Be a drum major for justice

By Rabbi Ben Kamin

Rabbi Ben Kamin

OCEANSIDE, California — When I think of America, I see myself back in 1968—fifteen years old and in the regalia of the Woodward High School Marching Band.  I played clarinet and performed, to my cosmic joy, as the occasional Assistant Drum Major.  In February, the month in which the above photo was taken, Rev. Martin Luther King Jr. admonished his congregants in Atlanta to each become “a drum major for justice!”

It was not lost on me, especially since Dr. King was gunned down two months later in Memphis.  He was there trying to help get a ten cent per hour pay raise for the city’s predominantly black garbage workers.  And recognition of their union by the city, appropriate uniforms, and access to the whites-only workers lounges.
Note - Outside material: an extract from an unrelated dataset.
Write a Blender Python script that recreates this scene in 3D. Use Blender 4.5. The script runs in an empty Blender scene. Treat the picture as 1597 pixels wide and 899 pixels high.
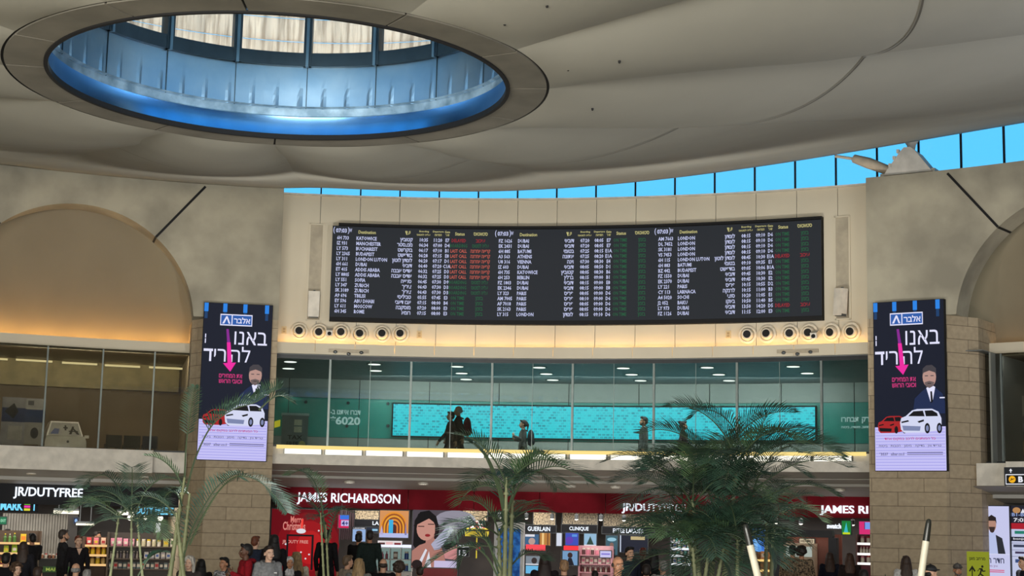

Even the fabled Cincinnati high school is no more—bulldozed into rubble more than a generation after a host of us, now aging and sentimental, lived through the best and worst of the 1960s within its rumbling, sometimes treacherous walls.  My lifelong friend Steve, with whom I walked to the high school for years, lamented: “They have torn down our temple.”

The structure is gone, the bittersweet memories of blood and breakthrough linger, some of us have died already (including in Vietnam) but none of us could have imagined what I see myself scanning for back in America’s most  bittersweet and contradictory decade.

The world was breaking apart then; now it is as broken as it is cybernetic.  None of us could have imagined then what we actually now see in 2017—from a tweeting, bombastic, media president to a universal network of terrorist-driven security, to American tourists flocking on holiday to Vietnam.  In 1961, following the Bay of Pigs fiasco, President John F. Kennedy declared at a live press conference: “I am the executive in charge and this is my responsibility.”

A president who doesn’t blame everybody else for everything?  Was there ever such a thing in America?

Afghanistan remains a tragic hiccup (if a dreadful symbol) compared to the Vietnam horror. The trauma of that war, with its napalm, savagery, corruption, as well as the ravaging of the Vietnamese people and the Indochinese landscape wove its way into the psyches and lives of Woodward’s young men—even as we dealt with the draft and with the looming possibility of our own early deaths in Southeast Asia.

I put on the band uniform because it gave me a sense of community and a certain, musically martial status.  There was a heady, unlikely, but delicious order imposed by our common cadence as against the prevailing chaos of the era.  On brisk autumn Friday nights, across the pigskin grids of our beloved football Bulldogs, we marched together, a tapestry of blacks, whites, Hispanics, privileged, overlooked, yet all reaching awkwardly for our clipped pages of notes and beats.

We were experimenting, as we were supposed to, with sex and cigarettes and alcohol, we were reckless with drugs, we boys were fantasizing about the girls’ hot pants and the way they smelled and felt up close, but we were distracted by the images of body bags and jungle infernos and POWs and the terrifying possibilities that lay in store for us once we graduated high school and student deferments were no longer an escape.

All we boys wanted, however, were car keys and conquests.  What we wanted was normal.  What we got in ’67, ’68, and ’69 was aberrant but truly indelible.  What other generation could decide to pick between Martin Luther King, Jr. (“I have a dream!”) and Governor George Wallace (“Segregation now, segregation tomorrow, segregation forever!”) as role models?

What generation since has loved, truly loved, a good cross-section of our national leaders, be it the grandiloquent Rev. King or the strangely aloof but perceptive Senator Eugene McCarthy or the elegiac and compelling and late-maturing Senator Robert F. Kennedy?

We were afraid, we were wary, we were in danger in those days, but we actually had personal feelings of connection and intimate affinities with many of the men and women who led us in politics, music, poetry, and social justice.  And we mourned the martyrs of the time, the iconic Kennedy brothers as well as Dr. King, but also a host of guitarists and lyricists and writers and countless, faceless soldiers, nurses, chaplains, and students and housewives who marched and even died in favor of a better society that cherished values more than valuables.

And the words of the more famous ones—from the Beatles to Bobby—are words that we recall, as clearly as we remember the words of our parents, or the first movie we saw with that certain date, or what transpired in the city high school which I attended from the inception of the federal government’s civil rights legislation in 1964 through to Woodstock and the Apollo moon landing of 1969.

I found my country in those days, and discovered the moon in our grainy black and white TV screen.  And through both the turbulence and elation of our gilded marching band, I learned that America is at its best when each one seeks to become a drum major for justice.

[Adapted from my 2010 memoir: ‘Nothing Like Sunshine’ –Michigan State University Press.]